DOJ Purge Ramps Up As Bondi Fires Her Ethics Chief

The Trump administration’s ongoing purge of the Department of Justice (DOJ) continued over the weekend with Attorney General Pam Bondi firing the department’s top ethics adviser.
Joseph Tirrell, the former director of the Departmental Ethics Office, was responsible for giving Bondi and other senior political appointees, including FBI Director Kash Patel and Deputy Attorney General Todd Blanche, advice on conflicts of interest, financial disclosures and recusals.
Tirrell, who had been with the department for almost two decades, confirmed his dismissal Monday, posting on social media the July 11 letter he received from Bondi. The short letter did not state a reason for his dismissal but, as with several other recent dismissal letters, only cited Article II of the Constitution, which concerns presidential powers.
“Pursuant to Article II of the United States Constitution and the laws of the United States, your employment with the Department of Justice is hereby terminated, and you are removed from federal service effective immediately,” the letter stated.
Trump officials have repeatedly referenced Article II to make broad assertions of presidential authority and to justify dismissing federal workers who traditionally have been shielded by civil service protections.
Despite his dismissal, Tirrell said his career as a federal civil servant was “not finished.”
“I took the oath at 18 as a Midshipman to ‘support and defend the Constitution of the United States.’ I have taken that oath at least five more times since then,” he said. “That oath did not come with the caveat that I need only support the Constitution when it is easy or convenient.”
“I look forward to finding ways to continue in my personal calling of service to my country,” Tirrell added.
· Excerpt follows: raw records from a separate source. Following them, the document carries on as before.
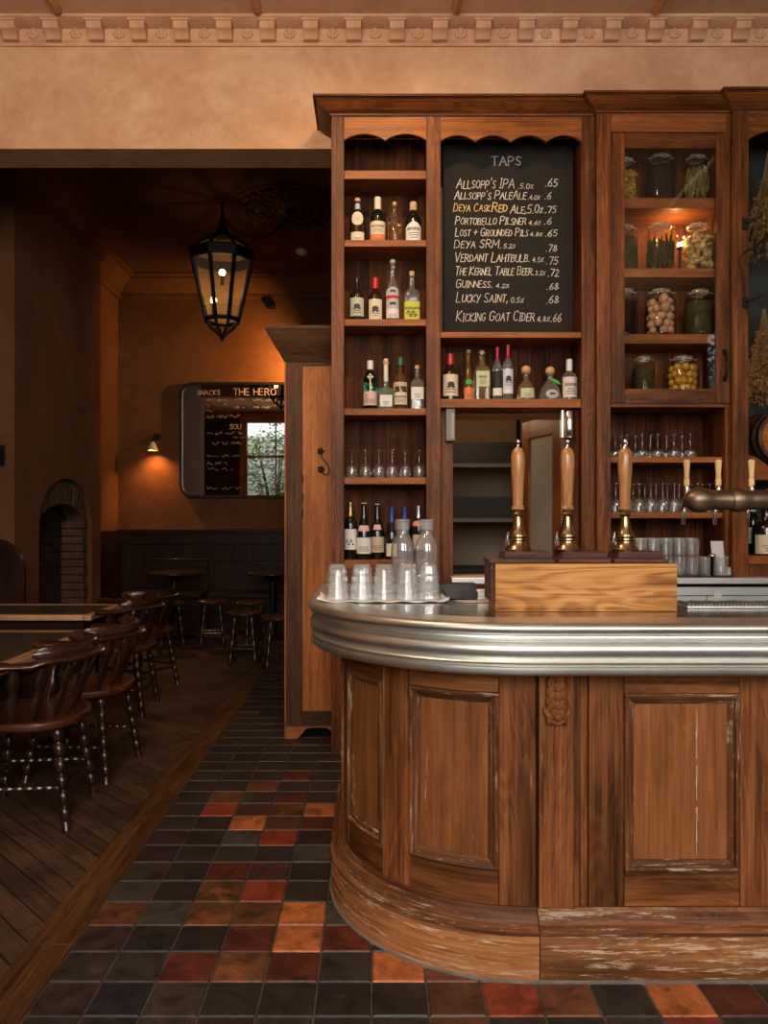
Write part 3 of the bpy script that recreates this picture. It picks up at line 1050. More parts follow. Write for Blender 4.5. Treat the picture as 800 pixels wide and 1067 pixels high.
# the middle bay: boards behind the bottles, shelves, chalkboard, hatch posts
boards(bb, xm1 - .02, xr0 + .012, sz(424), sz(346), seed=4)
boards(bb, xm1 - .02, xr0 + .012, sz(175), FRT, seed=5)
zc1, zc2 = sz(346.5), sz(416)
for z, th in ((zc1, 6), (zc2, 9)):
    MB('x').box(xm1 - .006, xr0 + .003, YS - .012, BK + .01, z - th * YS / FPX, z).build('shelf', M['shelf_wood'], bb, bevel=.002)
stileA(bb, xm1 + .002, ax(474), .0, zc2 - .05, YA + .10, .12, 'back_wood', 'hatch_post')
stileA(bb, ax(600), xr0 + .002, .0, zc2 - .05, YA + .06, .17, 'back_inner', 'hatch_post')
MB('z').box(xm1, xr0, YA + .20, YA + .22, 0, .95).build('base_panel', M['back_wood'], bb)

# chalkboard with its hand lettering
STROKE = {}
for line in '''A 8 0,0 4,10 8,0|1.8,4 6.4,4
B 7 0,0 0,10 5,9.6 5.6,7.6 4.6,5.6 0,5.2|4.6,5.6 6.6,3.4 5.6,.6 0,0
C 7 6.5,8.4 4.4,10 1.4,8.6 0,5 1.2,1.2 4.2,0 6.6,1.6
D 7.4 0,0 0,10 4.4,9 7,5.2 5.2,1.2 0,0
E 6 6,10 0,10 0,0 6,0|0,5.2 4.8,5.2
F 6 6,10 0,10 0,0|0,5.2 4.6,5.2
G 7.6 6.8,8.2 4.6,10 1.4,8.8 0,5 1.4,1 4.4,0 7,1.6 7,4.6 4.4,4.6
H 7 0,0 0,10|7,0 7,10|0,5 7,5
I 3 1.5,0 1.5,10|0,10 3,10|0,0 3,0
J 5 5,10 5,2 3.4,0 1,.4 0,2.4
K 7 0,0 0,10|6.4,10 0,4.6 7,0
L 6 0,10 0,0 6,0
M 8.6 0,0 .6,10 4.3,3 8,10 8.6,0
N 7 0,0 0,10 7,0 7,10
O 7.6 3.8,0 .8,1.6 0,5 1.2,8.8 3.8,10 6.6,8.8 7.6,5 6.6,1.2 3.8,0
P 6.6 0,0 0,10 4.8,9.6 6.4,7.4 4.8,4.8 0,4.6
R 7 0,0 0,10 4.8,9.6 6.2,7.4 4.6,5.2 0,5|3,5 7,0
S 6 5.6,8.6 3.4,10 .8,8.8 .4,6.8 5.2,3.6 5.6,1.6 3.4,0 0,1.4
T 7 0,10 7,10|3.5,10 3.5,0
U 7 0,10 0,2.6 1.6,.2 4.8,0 7,2.6 7,10
V 7.4 0,10 3.6,0 7.4,10
W 10 0,10 2.4,0 5,7 7.4,0 10,10
X 7 0,0 7,10|0,10 7,0
Y 7 0,10 3.4,5|7,10 2,-1
Z 7 0,10 7,10 0,0 7,0
0 6 3,0 .4,2 0,5.4 1,9 3,10 5.4,8.6 6,5 5,1 3,0
1 3 0,8 2,10 2,0
2 6 .4,8 2.6,10 5.4,8.4 5,6 0,0 6,0
3 6 .4,9.4 3.6,10 5.4,8 2.4,5.6 5.6,3.4 4,.2 0,.8
4 6 4.2,0 4.2,10 0,3.4 6,3.4
5 6 5.6,10 1,10 .6,5.6 4,6 5.8,3.6 4,.2 0,.6
6 6 4.8,10 1.2,6.4 0,2.6 2,0 4.8,.6 5.8,3.2 4,5.4 .6,4
7 6 0,10 6,10 2.4,0
8 6 3,5.2 .6,7.4 2.8,10 5.2,7.6 3,5.2 0,2.2 3,0 5.8,2.4 3,5.2
9 6 5.4,6 3,4.6 .6,7 2.6,10 5.4,8.6 5.6,5 3,0
. 2 .6,0 1.4,.6
, 2 1,1 .2,-1.8
' 2 1,10.6 .6,8
% 5.6 5.4,9 0,0|1,8 2,6.4 .4,6.6 1,8|4.6,2.4 5.4,1 3.8,1 4.6,2.4
+ 6 3,1.4 3,7.4|0,4.4 6,4.4
! 2 1,10 1,3|1,.6 1,0
- 4 0,4.6 4,4.6'''.split('\n'):
    c, w, s = line.split(' ', 2)
    STROKE[c] = (float(w), [[tuple(float(v) for v in p.split(',')) for p in st.split()] for st in s.split('|')])


def write(mb, s, x, z, h, y, w, slant=.16, gap=1.9, jit=.35, width=1.0, seed=0, small=.78, serif=False, fit=None):
    """hand lettering: capitals, lower case given as small capitals"""
    r = random.Random(seed + sum(ord(c) for c in s))
    def length(k):
        return sum((4.5 if c == ' ' else STROKE[c.upper()][0] + gap) * (small if c.islower() or c in '.,%' else 1) for c in s) * h / 10 * k
    if fit: width = fit / length(1)
    for c in s:
        k = small if (c.islower() or c in '.,%') else 1.0
        if c == ' ':
            x += 4.5 * h / 10 * width; continue
        W, strokes = STROKE[c.upper()]
        dz = r.uniform(-jit, jit) * h * .12
        for st in strokes:
            pts = []
            for px_, pz in st:
                xx = (px_ + r.uniform(-jit, jit)) * k * h / 10 * width
                zz = (pz + r.uniform(-jit, jit)) * k * h / 10
                pts.append((x + xx + slant * zz, z + zz + dz))
            mb.ribbon(pts, w * r.uniform(.8, 1.15), y)
            if serif:
                for p in (pts[0], pts[-1]):
                    mb.ribbon([(p[0] - h * .10, p[1]), (p[0] + h * .10, p[1])], w * .55, y)
        x += (W + gap) * k * h / 10 * width
    return x


YC = 4.435
cx = lambda px: fx(px, YC)
cz = lambda py: fz(py, YC)
cb = thing('chalkboard', 'black chalkboard headed TAPS listing beers and prices above the hatch', 'chalkboard', (cx(528), YC, cz(346)))
MB('x').box(cx(461.5), cx(597), YC, YC + .02, zc1 + .001, cz(150)).build('board', M['board'], cb, bevel=.002)
q = MB('x')
pt = lambda u, v: (cx(455 + u * .1875), cz(150 + v * .1875))
x0, z0 = pt(305, 119)
write(q, 'TAPS', x0, z0, .050, YC - .0012, .0060, slant=0, jit=0, gap=2.4, serif=True, fit=pt(478, 0)[0] - x0)
q.build('heading', M['letter_grey'], cb, smooth=False)
LINES = [  # text, u0, u1, baseline v, cap height v, baseline of end v
    ("Allsopp's IPA", 108, 435, 247, 54, '.5.0%', 450, 540, '.65', 602, 675, 237),
    ("Allsopp's PaleAle", 96, 500, 308, 48, '.4.0%', 505, 575, '.6', 598, 640, 308),
    ("Deya Cask", 92, 300, 375, 46, '', 0, 0, '.75', 600, 668, 383),
    ("Portobello Pilsner", 102, 498, 448, 46, '4.6%', 510, 580, '.6', 596, 642, 448),
    ("Lost + Grounded Pils", 102, 510, 512, 44, '4.8%', 517, 590, '.65', 602, 674, 514),
    ("Deya SRM.", 96, 362, 578, 46, '5.2%', 370, 440, '.78', 604, 672, 596),
    ("Verdant Lahtbulb.", 98, 520, 655, 52, '4.5%', 530, 595, '.75', 608, 676, 668),
    ("The Kernel Table Beer.", 100, 540, 728, 48, '3.2%', 545, 605, '.72', 615, 682, 735),
    ("Guinness.", 104, 312, 798, 46, '4.2%', 328, 405, '.68', 610, 680, 810),
    ("Lucky Saint,", 108, 398, 880, 54, '0.5%', 410, 485, '.68', 608, 680, 885),
    ("Kicking Goat Cider", 108, 545, 985, 56, '4.8%', 556, 630, '.66', 632, 694, 988)]
q = MB('x'); qy = MB('x')
for i, (t, u0, u1, v, hv, pc, p0, p1, pr, r0, r1, rv) in enumerate(LINES):
    h = hv * .1875 * YC / FPX
    x0, z0 = pt(u0, v)
    write(qy if i == 2 else q, t, x0, z0, h, YC - .0012, .0038, seed=i, fit=pt(u1, 0)[0] - x0)
    if i == 2:
        a = pt(306, 378); write(qy, 'Red', a[0], a[1], h * 1.1, YC - .0013, .0056, fit=pt(395, 0)[0] - a[0])
        a = pt(408, 385); write(q, 'Ale,5.0%', a[0], a[1], h, YC - .0013, .0039, fit=pt(592, 0)[0] - a[0])
    if pc:
        a = pt(p0, v + 2); write(q, pc, a[0], a[1], h * .50, YC - .0012, .0030, seed=i, small=1, fit=pt(p1, 0)[0] - a[0])
    a = pt(r0, rv); write(q, pr, a[0], a[1], h * .78, YC - .0012, .0038, seed=i + 50, small=1, fit=pt(r1, 0)[0] - a[0])
q.build('chalk_writing', M['chalk'], cb, smooth=False)
qy.build('yellow_chalk_writing', M['chalk_yellow'], cb, smooth=False)

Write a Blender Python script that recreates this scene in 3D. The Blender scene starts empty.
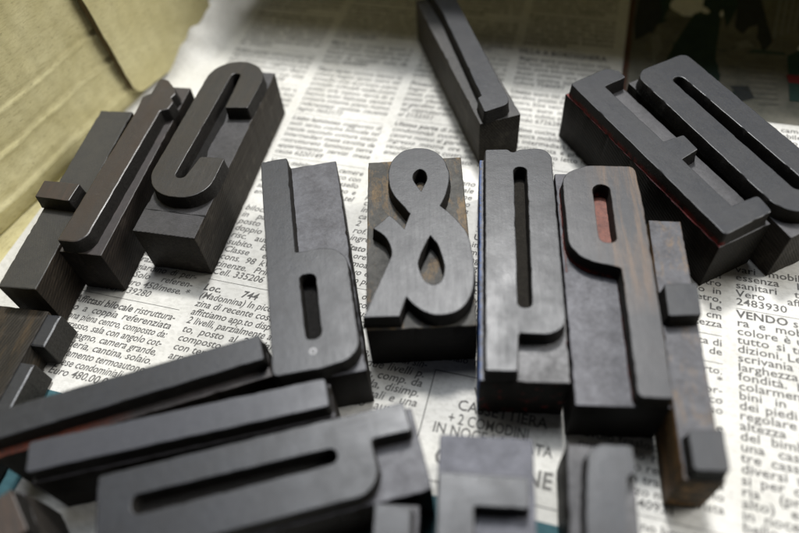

Tirrell was just one of several DOJ employees fired over the weekend.
The DOJ also recently fired around 20 other employees who once worked on former Special Counsel Jack Smith’s cases involving the Jan. 6 attack on the Capitol and President Donald Trump’s handling of classified documents after the end of his first term, CBS News reported.
The latest firings targeted Justice Department prosecutors and those in support roles, such as paralegals and staff who oversaw financial records.
The employees were singled out by the “weaponization working group,” a unit created by Bondi to investigate the purported weaponization of the department. So far, Trump officials have used the task force to get retribution against Trump’s political enemies.
The department has fired at least 35 employees who worked for Smith, and it could fire an additional 15, according to CBS.
Dozens of dismissals, mass resignations and early retirements have left several DOJ offices short staffed.
The DOJ section that enforces voting rights laws had only three attorneys left on staff earlier this year.
The Department’s Federal Programs Branch, which defends the government in civil lawsuits, has lost nearly two-thirds of its staff, according to staffing documents seen by Reuters.